WHAT YOU ARE ASKED TO DO
Make an exact copy of all the material below, apart from the pictures.
------ COLLECTED MATERIAL
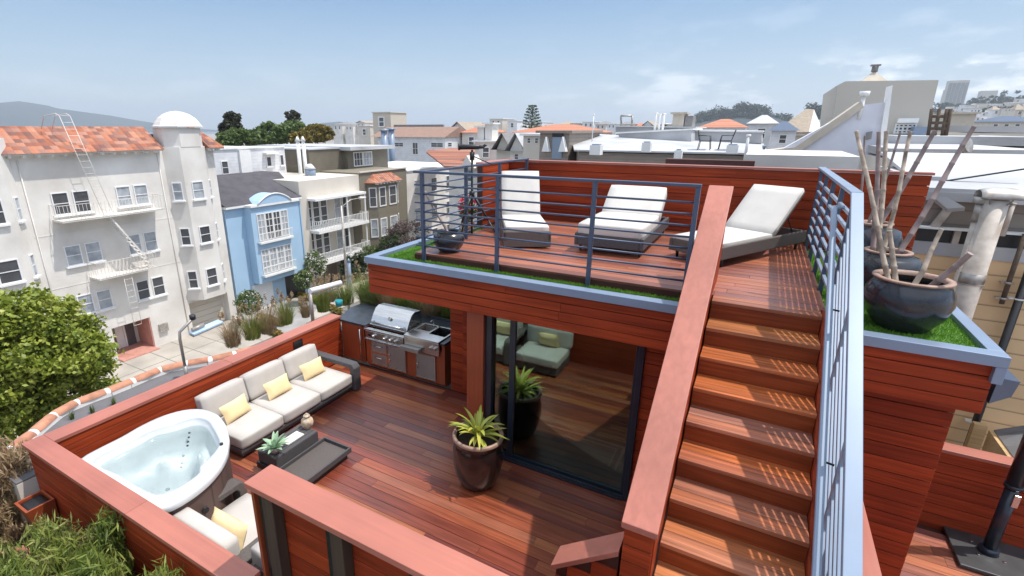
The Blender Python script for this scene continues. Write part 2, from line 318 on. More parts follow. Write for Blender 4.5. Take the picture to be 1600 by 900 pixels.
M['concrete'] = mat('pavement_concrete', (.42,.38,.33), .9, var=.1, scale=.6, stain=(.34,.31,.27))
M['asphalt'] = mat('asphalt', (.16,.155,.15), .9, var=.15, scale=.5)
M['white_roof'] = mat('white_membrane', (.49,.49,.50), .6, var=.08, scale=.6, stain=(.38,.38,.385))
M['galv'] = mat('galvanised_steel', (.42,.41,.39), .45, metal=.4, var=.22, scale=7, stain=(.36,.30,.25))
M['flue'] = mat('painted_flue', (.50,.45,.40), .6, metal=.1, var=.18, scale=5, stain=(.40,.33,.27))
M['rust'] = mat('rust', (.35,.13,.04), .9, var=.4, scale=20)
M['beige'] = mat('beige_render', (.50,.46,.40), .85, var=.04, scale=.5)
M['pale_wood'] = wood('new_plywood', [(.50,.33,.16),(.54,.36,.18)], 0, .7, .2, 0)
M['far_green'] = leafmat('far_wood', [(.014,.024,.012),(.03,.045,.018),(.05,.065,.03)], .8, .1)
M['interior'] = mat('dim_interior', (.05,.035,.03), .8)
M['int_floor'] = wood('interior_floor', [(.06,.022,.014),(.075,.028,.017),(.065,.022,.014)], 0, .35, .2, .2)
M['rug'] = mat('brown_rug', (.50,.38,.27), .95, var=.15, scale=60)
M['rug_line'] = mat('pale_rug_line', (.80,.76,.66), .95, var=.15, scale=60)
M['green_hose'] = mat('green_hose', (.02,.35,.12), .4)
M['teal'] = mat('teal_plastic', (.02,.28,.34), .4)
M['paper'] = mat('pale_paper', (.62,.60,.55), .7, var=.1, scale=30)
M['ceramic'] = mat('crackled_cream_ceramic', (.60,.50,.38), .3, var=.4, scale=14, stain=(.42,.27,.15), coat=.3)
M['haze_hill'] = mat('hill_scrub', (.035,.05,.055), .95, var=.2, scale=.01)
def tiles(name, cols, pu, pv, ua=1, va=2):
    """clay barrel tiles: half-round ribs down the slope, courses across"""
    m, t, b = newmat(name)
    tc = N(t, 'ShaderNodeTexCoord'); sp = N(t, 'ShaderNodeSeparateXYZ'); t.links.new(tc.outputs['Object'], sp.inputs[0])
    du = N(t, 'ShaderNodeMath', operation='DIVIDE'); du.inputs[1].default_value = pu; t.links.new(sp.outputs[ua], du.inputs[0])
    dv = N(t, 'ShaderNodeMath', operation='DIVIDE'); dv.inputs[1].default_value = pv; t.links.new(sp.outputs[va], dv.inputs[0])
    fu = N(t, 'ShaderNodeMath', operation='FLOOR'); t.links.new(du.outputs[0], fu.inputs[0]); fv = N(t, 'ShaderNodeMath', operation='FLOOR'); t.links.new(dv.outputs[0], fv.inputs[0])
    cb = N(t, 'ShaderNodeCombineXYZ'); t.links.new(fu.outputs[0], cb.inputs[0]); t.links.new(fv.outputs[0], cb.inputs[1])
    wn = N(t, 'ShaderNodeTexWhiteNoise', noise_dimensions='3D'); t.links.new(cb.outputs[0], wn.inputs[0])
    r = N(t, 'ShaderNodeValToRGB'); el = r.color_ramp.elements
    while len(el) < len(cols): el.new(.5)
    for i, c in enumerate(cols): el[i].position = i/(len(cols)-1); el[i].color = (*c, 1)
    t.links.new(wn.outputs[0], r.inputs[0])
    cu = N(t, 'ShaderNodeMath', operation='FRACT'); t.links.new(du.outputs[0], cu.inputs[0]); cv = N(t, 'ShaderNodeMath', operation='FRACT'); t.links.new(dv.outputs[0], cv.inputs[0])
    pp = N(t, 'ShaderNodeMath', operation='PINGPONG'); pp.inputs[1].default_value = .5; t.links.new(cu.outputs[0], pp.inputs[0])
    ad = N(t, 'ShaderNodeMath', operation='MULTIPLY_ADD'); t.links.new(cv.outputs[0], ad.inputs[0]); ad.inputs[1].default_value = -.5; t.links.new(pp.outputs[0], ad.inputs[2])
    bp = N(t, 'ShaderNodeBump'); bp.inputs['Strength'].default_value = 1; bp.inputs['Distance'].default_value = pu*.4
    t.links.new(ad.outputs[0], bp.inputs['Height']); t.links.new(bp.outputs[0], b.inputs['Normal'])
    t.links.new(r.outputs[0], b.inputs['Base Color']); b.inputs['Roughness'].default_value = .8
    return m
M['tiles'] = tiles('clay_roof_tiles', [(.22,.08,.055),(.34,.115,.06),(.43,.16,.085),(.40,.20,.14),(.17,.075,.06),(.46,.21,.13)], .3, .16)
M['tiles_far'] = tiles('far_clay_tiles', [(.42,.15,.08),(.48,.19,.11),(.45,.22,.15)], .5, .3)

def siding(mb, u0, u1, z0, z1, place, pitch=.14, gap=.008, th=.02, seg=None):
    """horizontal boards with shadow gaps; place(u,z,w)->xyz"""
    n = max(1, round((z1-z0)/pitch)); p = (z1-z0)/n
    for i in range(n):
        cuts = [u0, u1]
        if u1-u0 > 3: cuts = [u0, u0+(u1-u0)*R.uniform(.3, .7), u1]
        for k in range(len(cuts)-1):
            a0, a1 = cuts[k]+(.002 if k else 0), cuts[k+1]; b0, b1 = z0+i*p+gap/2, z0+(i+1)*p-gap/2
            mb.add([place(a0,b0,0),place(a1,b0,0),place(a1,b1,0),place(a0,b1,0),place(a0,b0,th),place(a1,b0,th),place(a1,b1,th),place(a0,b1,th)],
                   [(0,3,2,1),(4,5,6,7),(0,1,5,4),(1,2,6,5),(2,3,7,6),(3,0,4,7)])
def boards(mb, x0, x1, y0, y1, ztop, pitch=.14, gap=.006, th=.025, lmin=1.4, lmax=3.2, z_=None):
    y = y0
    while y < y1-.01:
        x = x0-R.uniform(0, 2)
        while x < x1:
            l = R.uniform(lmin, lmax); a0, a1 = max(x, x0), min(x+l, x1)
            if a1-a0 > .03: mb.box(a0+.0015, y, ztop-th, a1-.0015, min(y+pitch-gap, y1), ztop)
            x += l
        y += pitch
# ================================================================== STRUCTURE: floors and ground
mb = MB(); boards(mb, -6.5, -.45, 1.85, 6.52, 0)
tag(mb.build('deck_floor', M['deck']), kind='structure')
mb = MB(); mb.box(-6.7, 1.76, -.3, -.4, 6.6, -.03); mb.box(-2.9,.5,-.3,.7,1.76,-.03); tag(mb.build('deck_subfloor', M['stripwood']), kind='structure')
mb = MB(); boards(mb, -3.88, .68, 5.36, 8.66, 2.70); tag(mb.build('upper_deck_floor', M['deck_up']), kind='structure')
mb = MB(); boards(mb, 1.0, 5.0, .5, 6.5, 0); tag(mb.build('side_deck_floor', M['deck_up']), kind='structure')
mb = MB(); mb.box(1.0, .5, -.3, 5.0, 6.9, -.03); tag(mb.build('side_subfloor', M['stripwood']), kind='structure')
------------
EXERCISE RESULT
The Blender Python script for this scene continues. Write part 2, from line 318 on. More parts follow. Write for Blender 4.5. Take the picture to be 1600 by 900 pixels.
M['concrete'] = mat('pavement_concrete', (.42,.38,.33), .9, var=.1, scale=.6, stain=(.34,.31,.27))
M['asphalt'] = mat('asphalt', (.16,.155,.15), .9, var=.15, scale=.5)
M['white_roof'] = mat('white_membrane', (.49,.49,.50), .6, var=.08, scale=.6, stain=(.38,.38,.385))
M['galv'] = mat('galvanised_steel', (.42,.41,.39), .45, metal=.4, var=.22, scale=7, stain=(.36,.30,.25))
M['flue'] = mat('painted_flue', (.50,.45,.40), .6, metal=.1, var=.18, scale=5, stain=(.40,.33,.27))
M['rust'] = mat('rust', (.35,.13,.04), .9, var=.4, scale=20)
M['beige'] = mat('beige_render', (.50,.46,.40), .85, var=.04, scale=.5)
M['pale_wood'] = wood('new_plywood', [(.50,.33,.16),(.54,.36,.18)], 0, .7, .2, 0)
M['far_green'] = leafmat('far_wood', [(.014,.024,.012),(.03,.045,.018),(.05,.065,.03)], .8, .1)
M['interior'] = mat('dim_interior', (.05,.035,.03), .8)
M['int_floor'] = wood('interior_floor', [(.06,.022,.014),(.075,.028,.017),(.065,.022,.014)], 0, .35, .2, .2)
M['rug'] = mat('brown_rug', (.50,.38,.27), .95, var=.15, scale=60)
M['rug_line'] = mat('pale_rug_line', (.80,.76,.66), .95, var=.15, scale=60)
M['green_hose'] = mat('green_hose', (.02,.35,.12), .4)
M['teal'] = mat('teal_plastic', (.02,.28,.34), .4)
M['paper'] = mat('pale_paper', (.62,.60,.55), .7, var=.1, scale=30)
M['ceramic'] = mat('crackled_cream_ceramic', (.60,.50,.38), .3, var=.4, scale=14, stain=(.42,.27,.15), coat=.3)
M['haze_hill'] = mat('hill_scrub', (.035,.05,.055), .95, var=.2, scale=.01)
def tiles(name, cols, pu, pv, ua=1, va=2):
    """clay barrel tiles: half-round ribs down the slope, courses across"""
    m, t, b = newmat(name)
    tc = N(t, 'ShaderNodeTexCoord'); sp = N(t, 'ShaderNodeSeparateXYZ'); t.links.new(tc.outputs['Object'], sp.inputs[0])
    du = N(t, 'ShaderNodeMath', operation='DIVIDE'); du.inputs[1].default_value = pu; t.links.new(sp.outputs[ua], du.inputs[0])
    dv = N(t, 'ShaderNodeMath', operation='DIVIDE'); dv.inputs[1].default_value = pv; t.links.new(sp.outputs[va], dv.inputs[0])
    fu = N(t, 'ShaderNodeMath', operation='FLOOR'); t.links.new(du.outputs[0], fu.inputs[0]); fv = N(t, 'ShaderNodeMath', operation='FLOOR'); t.links.new(dv.outputs[0], fv.inputs[0])
    cb = N(t, 'ShaderNodeCombineXYZ'); t.links.new(fu.outputs[0], cb.inputs[0]); t.links.new(fv.outputs[0], cb.inputs[1])
    wn = N(t, 'ShaderNodeTexWhiteNoise', noise_dimensions='3D'); t.links.new(cb.outputs[0], wn.inputs[0])
    r = N(t, 'ShaderNodeValToRGB'); el = r.color_ramp.elements
    while len(el) < len(cols): el.new(.5)
    for i, c in enumerate(cols): el[i].position = i/(len(cols)-1); el[i].color = (*c, 1)
    t.links.new(wn.outputs[0], r.inputs[0])
    cu = N(t, 'ShaderNodeMath', operation='FRACT'); t.links.new(du.outputs[0], cu.inputs[0]); cv = N(t, 'ShaderNodeMath', operation='FRACT'); t.links.new(dv.outputs[0], cv.inputs[0])
    pp = N(t, 'ShaderNodeMath', operation='PINGPONG'); pp.inputs[1].default_value = .5; t.links.new(cu.outputs[0], pp.inputs[0])
    ad = N(t, 'ShaderNodeMath', operation='MULTIPLY_ADD'); t.links.new(cv.outputs[0], ad.inputs[0]); ad.inputs[1].default_value = -.5; t.links.new(pp.outputs[0], ad.inputs[2])
    bp = N(t, 'ShaderNodeBump'); bp.inputs['Strength'].default_value = 1; bp.inputs['Distance'].default_value = pu*.4
    t.links.new(ad.outputs[0], bp.inputs['Height']); t.links.new(bp.outputs[0], b.inputs['Normal'])
    t.links.new(r.outputs[0], b.inputs['Base Color']); b.inputs['Roughness'].default_value = .8
    return m
M['tiles'] = tiles('clay_roof_tiles', [(.22,.08,.055),(.34,.115,.06),(.43,.16,.085),(.40,.20,.14),(.17,.075,.06),(.46,.21,.13)], .3, .16)
M['tiles_far'] = tiles('far_clay_tiles', [(.42,.15,.08),(.48,.19,.11),(.45,.22,.15)], .5, .3)

def siding(mb, u0, u1, z0, z1, place, pitch=.14, gap=.008, th=.02, seg=None):
    """horizontal boards with shadow gaps; place(u,z,w)->xyz"""
    n = max(1, round((z1-z0)/pitch)); p = (z1-z0)/n
    for i in range(n):
        cuts = [u0, u1]
        if u1-u0 > 3: cuts = [u0, u0+(u1-u0)*R.uniform(.3, .7), u1]
        for k in range(len(cuts)-1):
            a0, a1 = cuts[k]+(.002 if k else 0), cuts[k+1]; b0, b1 = z0+i*p+gap/2, z0+(i+1)*p-gap/2
            mb.add([place(a0,b0,0),place(a1,b0,0),place(a1,b1,0),place(a0,b1,0),place(a0,b0,th),place(a1,b0,th),place(a1,b1,th),place(a0,b1,th)],
                   [(0,3,2,1),(4,5,6,7),(0,1,5,4),(1,2,6,5),(2,3,7,6),(3,0,4,7)])
def boards(mb, x0, x1, y0, y1, ztop, pitch=.14, gap=.006, th=.025, lmin=1.4, lmax=3.2, z_=None):
    y = y0
    while y < y1-.01:
        x = x0-R.uniform(0, 2)
        while x < x1:
            l = R.uniform(lmin, lmax); a0, a1 = max(x, x0), min(x+l, x1)
            if a1-a0 > .03: mb.box(a0+.0015, y, ztop-th, a1-.0015, min(y+pitch-gap, y1), ztop)
            x += l
        y += pitch
# ================================================================== STRUCTURE: floors and ground
mb = MB(); boards(mb, -6.5, -.45, 1.85, 6.52, 0)
tag(mb.build('deck_floor', M['deck']), kind='structure')
mb = MB(); mb.box(-6.7, 1.76, -.3, -.4, 6.6, -.03); mb.box(-2.9,.5,-.3,.7,1.76,-.03); tag(mb.build('deck_subfloor', M['stripwood']), kind='structure')
mb = MB(); boards(mb, -3.88, .68, 5.36, 8.66, 2.70); tag(mb.build('upper_deck_floor', M['deck_up']), kind='structure')
mb = MB(); boards(mb, 1.0, 5.0, .5, 6.5, 0); tag(mb.build('side_deck_floor', M['deck_up']), kind='structure')
mb = MB(); mb.box(1.0, .5, -.3, 5.0, 6.9, -.03); tag(mb.build('side_subfloor', M['stripwood']), kind='structure')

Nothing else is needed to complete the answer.